Jeśli mam wybierać wolę brokuły od kalafiora. Jednak czasem go kupuję dla równowagi. Ostatnio do obiadu był w wersji gotowanej z bułka tartą. Połowa została. Przeleżał dwa dni w lodówce i żeby nie dostał sam nóżek i nie wyszedł musiałam coś z nim zrobić. Uznałam, że najlepszym rozwiązaniem będzie zupa. Pomyślałam o kremie. Krem jest świetny, ale tylko wtedy gdy coś chrupkiego równoważy jego konsystencje. Kremowe zupy bez dodatków są po prostu nudne. Mogłam zrobić grzanki z pieczywa. Jednak postawiłam na lżejsze i mniej kaloryczne rozwiązanie. Na marchewkę.

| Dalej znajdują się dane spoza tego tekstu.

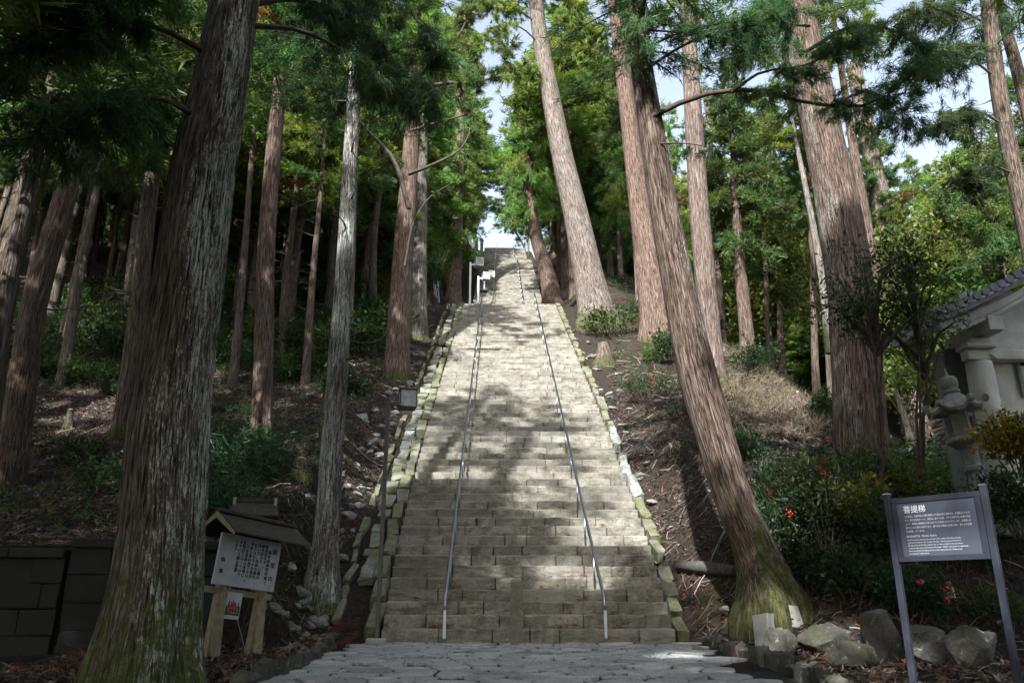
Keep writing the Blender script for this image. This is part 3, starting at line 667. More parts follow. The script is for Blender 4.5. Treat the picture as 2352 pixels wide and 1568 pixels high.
def tree(label, base, pts, Htot, crown=None, cz=0.5, cr=1.0, cpy=None, N=24, flare=.26, relief=.03, seed=1, Y=None, rings=44, group=None, dead=0, dz=None, flare_h=.7, lean_y=0.0, name='cedar_tree', **bp):
    b = ground(*base) if Y is None else np.array([at(base[0], base[1], Y)[0], Y, 0.0])
    if Y is not None: b[2] = at(base[0], base[1], Y)[2]
    Y = b[1]; P = [(np.array([b[0], b[1], b[2] - .4]), 0)]; sink = 1.0 if b[1] > 0 else .5
    for (px, py, w) in pts:
        q = at(px, py, Y); q = at(px, py, Y + lean_y * (q[2] - b[2])); P.append((q, w / 2 * depth(q) / FPX))
    P = [(P[0][0] - np.array([0, 0, sink]), P[1][1] * 1.05)] + [p for p in P[1:] if p[0][2] > b[2] + .1]
    d = unit(P[-1][0] - P[-2][0]); zt = b[2] + Htot; last = P[-1]
    if last[0][2] < zt - 1.5:
        k = (zt - last[0][2]) / max(d[2], .5); d2 = unit(d * .5 + np.array([0, 0, .5]))
        P.append((last[0] + d * k * .4, last[1] * .72)); P.append((last[0] + d * k * .4 + d2 * k * .6, .05))
    root = empty(name, b, label, 'tree', group)
    me, C, R = trunk_mesh(P, seed, N, rings, flare, relief, off=b, flare_h=flare_h, z0=b[2]); o = link('trunk', me, root); barkprops(o, **bp)
    z0 = b[2] + Htot * cz if cpy is None else at(pts[-1][0], cpy, Y)[2]
    if crown is not None:
        i = int(np.argmin(abs(C[:, 2] - z0))); hc = zt - z0; c = link('crown', crown, root, C[i] - b); ax = unit(C[-1] - C[i])
        c.rotation_euler = Vector(ax).to_track_quat('Z', 'X').to_euler(); c.rotation_euler.rotate_axis('Z', seed * 1.7); c.scale = (cr, cr, (hc + 1.0) / CH)
    if dead: dead_branches(root, C, R, np.random.default_rng(seed + 50), dead, (b[2] + 3) if dz is None else b[2] + dz[0], z0 + 1 if dz is None else b[2] + dz[1], 1.6 * cr)
    return root, C, R
FT = 'tall cedars in the forest beside the stairs'
T1, C1, R1 = tree('giant cedar with white lichen streaks and mossy base beside the notice board', (330, 1592), [(330, 1560, 215), (352, 1400, 196), (372, 1200, 180), (385, 1000, 172), (425, 700, 152), (470, 380, 133), (505, 200, 118), (540, 0, 100)], 31, NEARCROWN[1], .47, 1.35, N=110, rings=150, flare=.26, flare_h=.9, relief=.085, seed=2, Y=-8.6, group=FT, red=.08, lichen=.52, moss=3.4, lside=.42, grey=.12)
tree('dark cedar trunk leaning in at the upper picture corner behind wall', (-40, 1000), [(-30, 900, 66), (10, 640, 60), (95, 330, 56), (150, 130, 52), (190, 0, 48)], 27, CROWN[0], .52, 1.2, seed=3, group=FT, dead=10, red=.1, lichen=.25, moss=.8)
tree('cedar with pale flaky bark leaning right at the far left edge', (15, 1120), [(25, 1060, 62), (55, 850, 58), (75, 720, 54), (150, 450, 48), (205, 200, 42)], 25, CROWN[2], .5, 1.1, seed=4, group=FT, dead=8, red=.45, lichen=.35, moss=.6)
tree('sunlit pale trunk behind the two dark leaning cedars at far left', (96, 797), [(98, 780, 38), (142, 596, 33), (187, 400, 28), (235, 200, 24)], 26, CROWN[0], .45, 1.0, seed=5, group=FT, dead=8, red=.35, lichen=.2, grey=.4)
tree('dark slim cedar just left of the giant lichen cedar', (280, 1002), [(284, 960, 44), (314, 730, 40), (340, 480, 36), (362, 310, 33), (400, 0, 27)], 26, CROWN[2], .5, 1.0, seed=6, group=FT, dead=10, red=.25, lichen=.1, moss=.7)
tree('thin pale cedar trunk behind the dark slim cedar', (291, 705), [(293, 690, 24), (308, 560, 21), (322, 440, 19), (345, 250, 16)], 25, CROWN[1], .42, 1.0, seed=7, group=FT, dead=6, red=.4, lichen=.1, grey=.4)
tree('straight red brown cedar right of the giant lichen cedar', (600, 1030), [(600, 1000, 47), (606, 800, 44), (612, 560, 41), (625, 380, 36), (650, 120, 30)], 25, CROWN[2], .58, .95, seed=8, group=FT, dead=12, red=.6, lichen=.1, moss=1.0, lside=.5)
tree('slender cedar behind the straight red brown cedar', (557, 716), [(559, 690, 24), (568, 580, 22), (575, 480, 20), (590, 250, 16)], 25, CROWN[1], .42, 1.0, seed=9, group=FT, dead=6, red=.5, lichen=.05)
tree('thin sunlit cedar right of the straight red brown cedar', (650, 732), [(653, 700, 20), (668, 520, 18), (680, 380, 15)], 23, CROWN[0], .45, .9, seed=10, group=FT, dead=6, red=.6, lichen=.05)
tree('short slim cedar trunk in the middle of the wooded slope', (727, 637), [(727, 620, 17), (730, 470, 15), (735, 330, 12)], 24, CROWN[3], .4, 1.0, seed=11, group=FT, dead=4, red=.35, lichen=.05)
tree('pale grey lichen covered cedar between notice board and lamp post', (738, 1382), [(738, 1350, 72), (748, 1240, 56), (765, 1000, 50), (783, 750, 45), (795, 560, 40), (808, 300, 33), (822, 80, 28)], 24, NEARCROWN[0], .62, 1.0, N=48, rings=80, flare=.30, seed=12, group=FT, dead=7, red=.12, lichen=.72, moss=.5, lside=-.1, grey=.5)
tree('slim sunlit pale cedar trunk beside the far bushes', (853, 622), [(854, 600, 17), (860, 450, 15), (866, 300, 12)], 24, CROWN[1], .4, .9, seed=13, group=FT, dead=4, red=.55, lichen=.1, grey=.3)
T13, C13, R13 = tree('thick red based cedar with bare crooked branches behind the lamp', (912, 862), [(913, 820, 58), (920, 680, 50), (932, 500, 42), (945, 320, 35), (952, 180, 29)], 24, CROWN[2], .62, .95, N=32, seed=14, group=FT, red=.55, lichen=.1, moss=.4, dead=5)
tree('grey cedar standing close behind the thick red based cedar', (960, 772), [(960, 750, 42), (963, 620, 36), (966, 480, 32), (970, 260, 25)], 25, CROWN[0], .55, .95, seed=15, group=FT, red=.2, lichen=.25, grey=.5, moss=.3, dead=5)
tree('straight pinkish cedar at the stair edge below the far lamps', (1040, 702), [(1041, 680, 35), (1047, 560, 29), (1054, 400, 25), (1058, 150, 20)], 33, CROWN[3], .68, .8, N=28, seed=16, group=FT, red=.75, lichen=.1, grey=.1, dead=4)
tree('dark red cedar curving out over the upper stairs', (1274, 703), [(1268, 680, 46), (1248, 600, 36), (1232, 545, 31), (1215, 430, 26), (1197, 230, 20)], 24, FULL[0], .35, .75, N=28, seed=17, group=FT, red=.6, lichen=.1, moss=.6, flare=.2)
T17, C17, R17 = tree('leaning pale cedar with mossy foot towering right beside the stairs', (1376, 748), [(1370, 720, 82), (1350, 620, 66), (1322, 490, 58), (1300, 400, 54), (1265, 220, 43), (1242, 90, 36), (1230, 0, 32)], 37, FULL[0], .77, 1.2, N=48, rings=80, flare=.25, seed=18, group=FT, red=.62, lichen=.2, moss=1.3, lside=.2, grey=.45)
tree('reddish cedar half hidden behind the dark leaning front cedar', (1512, 775), [(1508, 740, 74), (1488, 600, 58), (1465, 440, 48), (1443, 260, 40), (1415, 30, 31)], 36, CROWN[3], .70, 1.1, N=40, seed=19, group=FT, red=.78, lichen=.15, moss=.3, dead=5)
tree('grey trunk peeking out left of the reddish cedar', (1473, 702), [(1471, 680, 22), (1464, 560, 19), (1455, 400, 16)], 24, CROWN[0], .5, .9, seed=20, group=FT, red=.1, grey=.8, lichen=.2)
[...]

Do przyrządzenia mojego kremu z kalafiora potrzeba:
1/2 ugotowanego kalafiora
3 chochle rosołu
garść posiekanej natki pietruszki
1 średnią marchewkę
2 garści obranych nasion słonecznika
sok z cytryny
czarny pieprz
sól
Przygotowanie tej zupy jest bardzo proste i bardzo szybkie. Różyczki kalafiora zagotowałam z rosołem i zmiksowałam blenderem. Dodałam posiekaną natkę pietruszki, odrobinę soku z cytryny, sól i czarny świeżo zmielony pieprz. W międzyczasie uprażyłam nasiona słonecznika, a marchewkę pokrojoną w kostkę wrzuciłam na suchą patelnię grillową i poczekałam aż się zarumieni. Przed podaniem krem z kalafiora posypywałam słonecznikiem i marchwią.
Zdecydowanie wole kalafior w takiej formie, taki z wody do mnie nie przemawia.